What are the rules for demolishing and rebuilding property in France?

Matthew Cameron, partner with Ashtons Legal, answers a reader query

Hiring an expert architect before beginning property demolition is recommended

Reader Question: I am considering buying a French property which I would demolish to build a new home on the site. What are the rules for this?

France has well-established procedures that apply when you are looking to carry out development work on a property.

Less known is the fact that permission is also required to demolish a building.

There is, of course, logic in this.

Part of the rationale of the planning process is to have an up-to-date directory of properties in each region, so it is important to authorise the destruction of one, just as it is the construction.

Planning authorities also want to control building location, type and density in a region to take into account many local influences.

Land is generally split into different zones for planning purposes.

Where it is designated agricultural or non-constructible, it follows that new building projects will probably be hard to justify, if not impossible.

Provided, however, that a building conforms to pre-existing planning regulations, it is usually permissible to replace it ‘like for like’.

Famous example used as cautionary tale

This is all-important when it comes to considering not just construction applications, but also demolition.
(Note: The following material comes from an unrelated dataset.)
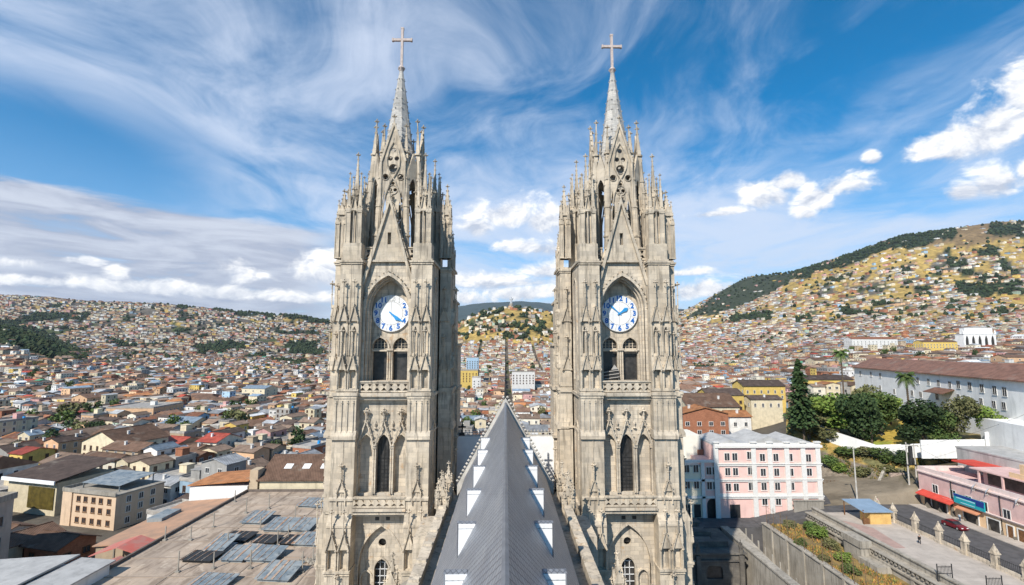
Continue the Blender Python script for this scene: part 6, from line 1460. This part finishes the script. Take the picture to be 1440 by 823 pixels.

There is a much-discussed case in which a property owner wanted to demolish and then rebuild.

They duly submitted an application to knock down the existing building, which was granted.

Yet their subsequent request to construct a new house was refused, as the property was situated in a non-constructible zone.

Once they had demolished the existing building, there was no ‘footprint’ left, so no option to replace it.

This is a rather extreme and rare example.

It does, however, highlight the importance of detailed preparation when looking to develop land.

Planning rules are complex and vary between areas. The extra expense of commissioning the expertise of a planning consultant or architect will be worthwhile.